Reproduce the listing below verbatim.

※

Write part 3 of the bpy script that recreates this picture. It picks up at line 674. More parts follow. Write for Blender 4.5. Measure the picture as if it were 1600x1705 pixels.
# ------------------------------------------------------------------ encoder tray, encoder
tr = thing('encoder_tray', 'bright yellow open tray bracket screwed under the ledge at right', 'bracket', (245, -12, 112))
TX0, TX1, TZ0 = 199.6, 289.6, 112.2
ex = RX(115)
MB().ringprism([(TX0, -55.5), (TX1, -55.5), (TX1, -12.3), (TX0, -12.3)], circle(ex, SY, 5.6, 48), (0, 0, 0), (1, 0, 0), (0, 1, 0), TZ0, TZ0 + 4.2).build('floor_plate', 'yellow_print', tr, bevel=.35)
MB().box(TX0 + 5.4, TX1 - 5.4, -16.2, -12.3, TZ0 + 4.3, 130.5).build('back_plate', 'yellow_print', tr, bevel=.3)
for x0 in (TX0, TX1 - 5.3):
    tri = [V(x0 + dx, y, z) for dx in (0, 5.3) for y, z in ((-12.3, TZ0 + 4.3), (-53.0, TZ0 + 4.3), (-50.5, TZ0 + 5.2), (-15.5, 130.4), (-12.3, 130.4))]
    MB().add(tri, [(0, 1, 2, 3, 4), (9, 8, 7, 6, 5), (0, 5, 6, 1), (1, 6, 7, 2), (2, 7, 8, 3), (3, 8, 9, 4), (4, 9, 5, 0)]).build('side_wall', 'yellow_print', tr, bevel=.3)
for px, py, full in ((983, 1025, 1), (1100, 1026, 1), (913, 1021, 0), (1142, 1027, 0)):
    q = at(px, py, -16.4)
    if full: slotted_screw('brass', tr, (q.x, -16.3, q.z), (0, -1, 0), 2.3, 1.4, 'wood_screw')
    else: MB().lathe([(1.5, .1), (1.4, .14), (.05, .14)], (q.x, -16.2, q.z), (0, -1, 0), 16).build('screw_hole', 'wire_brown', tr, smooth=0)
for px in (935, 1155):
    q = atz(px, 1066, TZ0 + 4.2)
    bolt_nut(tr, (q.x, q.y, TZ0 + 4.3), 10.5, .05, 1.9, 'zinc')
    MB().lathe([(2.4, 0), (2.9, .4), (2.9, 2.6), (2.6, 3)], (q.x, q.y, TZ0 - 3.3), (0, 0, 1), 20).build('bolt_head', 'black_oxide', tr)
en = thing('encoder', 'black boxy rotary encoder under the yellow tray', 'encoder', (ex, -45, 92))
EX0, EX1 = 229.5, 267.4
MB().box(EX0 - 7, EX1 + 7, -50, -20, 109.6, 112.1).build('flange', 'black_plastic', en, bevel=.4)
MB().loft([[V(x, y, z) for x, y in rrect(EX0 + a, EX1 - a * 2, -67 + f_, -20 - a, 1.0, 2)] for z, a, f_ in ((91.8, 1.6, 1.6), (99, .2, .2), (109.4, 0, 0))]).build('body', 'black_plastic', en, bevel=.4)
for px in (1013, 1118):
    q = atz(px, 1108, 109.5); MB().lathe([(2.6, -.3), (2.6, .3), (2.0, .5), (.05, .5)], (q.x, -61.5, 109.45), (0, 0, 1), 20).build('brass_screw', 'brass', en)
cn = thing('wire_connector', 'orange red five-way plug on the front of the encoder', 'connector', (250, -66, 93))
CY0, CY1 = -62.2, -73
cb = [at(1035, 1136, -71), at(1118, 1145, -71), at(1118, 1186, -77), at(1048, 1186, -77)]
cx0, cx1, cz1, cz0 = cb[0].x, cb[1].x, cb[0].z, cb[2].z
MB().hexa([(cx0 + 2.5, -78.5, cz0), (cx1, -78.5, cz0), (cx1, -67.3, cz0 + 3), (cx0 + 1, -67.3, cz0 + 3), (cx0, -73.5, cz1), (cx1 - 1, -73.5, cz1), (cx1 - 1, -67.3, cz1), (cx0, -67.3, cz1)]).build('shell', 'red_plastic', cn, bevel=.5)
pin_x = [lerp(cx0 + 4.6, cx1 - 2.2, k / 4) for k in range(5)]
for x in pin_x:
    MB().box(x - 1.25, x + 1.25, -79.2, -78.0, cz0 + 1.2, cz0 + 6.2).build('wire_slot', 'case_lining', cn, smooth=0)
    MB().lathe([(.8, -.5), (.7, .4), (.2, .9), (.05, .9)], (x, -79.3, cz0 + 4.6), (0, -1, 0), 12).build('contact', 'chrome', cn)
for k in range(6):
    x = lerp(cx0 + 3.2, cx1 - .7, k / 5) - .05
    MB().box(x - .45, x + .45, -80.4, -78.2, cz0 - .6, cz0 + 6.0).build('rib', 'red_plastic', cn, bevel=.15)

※

#### [ANSWER FOR THIS EXERCISE]
Write part 3 of the bpy script that recreates this picture. It picks up at line 674. More parts follow. Write for Blender 4.5. Measure the picture as if it were 1600x1705 pixels.
# ------------------------------------------------------------------ encoder tray, encoder
tr = thing('encoder_tray', 'bright yellow open tray bracket screwed under the ledge at right', 'bracket', (245, -12, 112))
TX0, TX1, TZ0 = 199.6, 289.6, 112.2
ex = RX(115)
MB().ringprism([(TX0, -55.5), (TX1, -55.5), (TX1, -12.3), (TX0, -12.3)], circle(ex, SY, 5.6, 48), (0, 0, 0), (1, 0, 0), (0, 1, 0), TZ0, TZ0 + 4.2).build('floor_plate', 'yellow_print', tr, bevel=.35)
MB().box(TX0 + 5.4, TX1 - 5.4, -16.2, -12.3, TZ0 + 4.3, 130.5).build('back_plate', 'yellow_print', tr, bevel=.3)
for x0 in (TX0, TX1 - 5.3):
    tri = [V(x0 + dx, y, z) for dx in (0, 5.3) for y, z in ((-12.3, TZ0 + 4.3), (-53.0, TZ0 + 4.3), (-50.5, TZ0 + 5.2), (-15.5, 130.4), (-12.3, 130.4))]
    MB().add(tri, [(0, 1, 2, 3, 4), (9, 8, 7, 6, 5), (0, 5, 6, 1), (1, 6, 7, 2), (2, 7, 8, 3), (3, 8, 9, 4), (4, 9, 5, 0)]).build('side_wall', 'yellow_print', tr, bevel=.3)
for px, py, full in ((983, 1025, 1), (1100, 1026, 1), (913, 1021, 0), (1142, 1027, 0)):
    q = at(px, py, -16.4)
    if full: slotted_screw('brass', tr, (q.x, -16.3, q.z), (0, -1, 0), 2.3, 1.4, 'wood_screw')
    else: MB().lathe([(1.5, .1), (1.4, .14), (.05, .14)], (q.x, -16.2, q.z), (0, -1, 0), 16).build('screw_hole', 'wire_brown', tr, smooth=0)
for px in (935, 1155):
    q = atz(px, 1066, TZ0 + 4.2)
    bolt_nut(tr, (q.x, q.y, TZ0 + 4.3), 10.5, .05, 1.9, 'zinc')
    MB().lathe([(2.4, 0), (2.9, .4), (2.9, 2.6), (2.6, 3)], (q.x, q.y, TZ0 - 3.3), (0, 0, 1), 20).build('bolt_head', 'black_oxide', tr)
en = thing('encoder', 'black boxy rotary encoder under the yellow tray', 'encoder', (ex, -45, 92))
EX0, EX1 = 229.5, 267.4
MB().box(EX0 - 7, EX1 + 7, -50, -20, 109.6, 112.1).build('flange', 'black_plastic', en, bevel=.4)
MB().loft([[V(x, y, z) for x, y in rrect(EX0 + a, EX1 - a * 2, -67 + f_, -20 - a, 1.0, 2)] for z, a, f_ in ((91.8, 1.6, 1.6), (99, .2, .2), (109.4, 0, 0))]).build('body', 'black_plastic', en, bevel=.4)
for px in (1013, 1118):
    q = atz(px, 1108, 109.5); MB().lathe([(2.6, -.3), (2.6, .3), (2.0, .5), (.05, .5)], (q.x, -61.5, 109.45), (0, 0, 1), 20).build('brass_screw', 'brass', en)
cn = thing('wire_connector', 'orange red five-way plug on the front of the encoder', 'connector', (250, -66, 93))
CY0, CY1 = -62.2, -73
cb = [at(1035, 1136, -71), at(1118, 1145, -71), at(1118, 1186, -77), at(1048, 1186, -77)]
cx0, cx1, cz1, cz0 = cb[0].x, cb[1].x, cb[0].z, cb[2].z
MB().hexa([(cx0 + 2.5, -78.5, cz0), (cx1, -78.5, cz0), (cx1, -67.3, cz0 + 3), (cx0 + 1, -67.3, cz0 + 3), (cx0, -73.5, cz1), (cx1 - 1, -73.5, cz1), (cx1 - 1, -67.3, cz1), (cx0, -67.3, cz1)]).build('shell', 'red_plastic', cn, bevel=.5)
pin_x = [lerp(cx0 + 4.6, cx1 - 2.2, k / 4) for k in range(5)]
for x in pin_x:
    MB().box(x - 1.25, x + 1.25, -79.2, -78.0, cz0 + 1.2, cz0 + 6.2).build('wire_slot', 'case_lining', cn, smooth=0)
    MB().lathe([(.8, -.5), (.7, .4), (.2, .9), (.05, .9)], (x, -79.3, cz0 + 4.6), (0, -1, 0), 12).build('contact', 'chrome', cn)
for k in range(6):
    x = lerp(cx0 + 3.2, cx1 - .7, k / 5) - .05
    MB().box(x - .45, x + .45, -80.4, -78.2, cz0 - .6, cz0 + 6.0).build('rib', 'red_plastic', cn, bevel=.15)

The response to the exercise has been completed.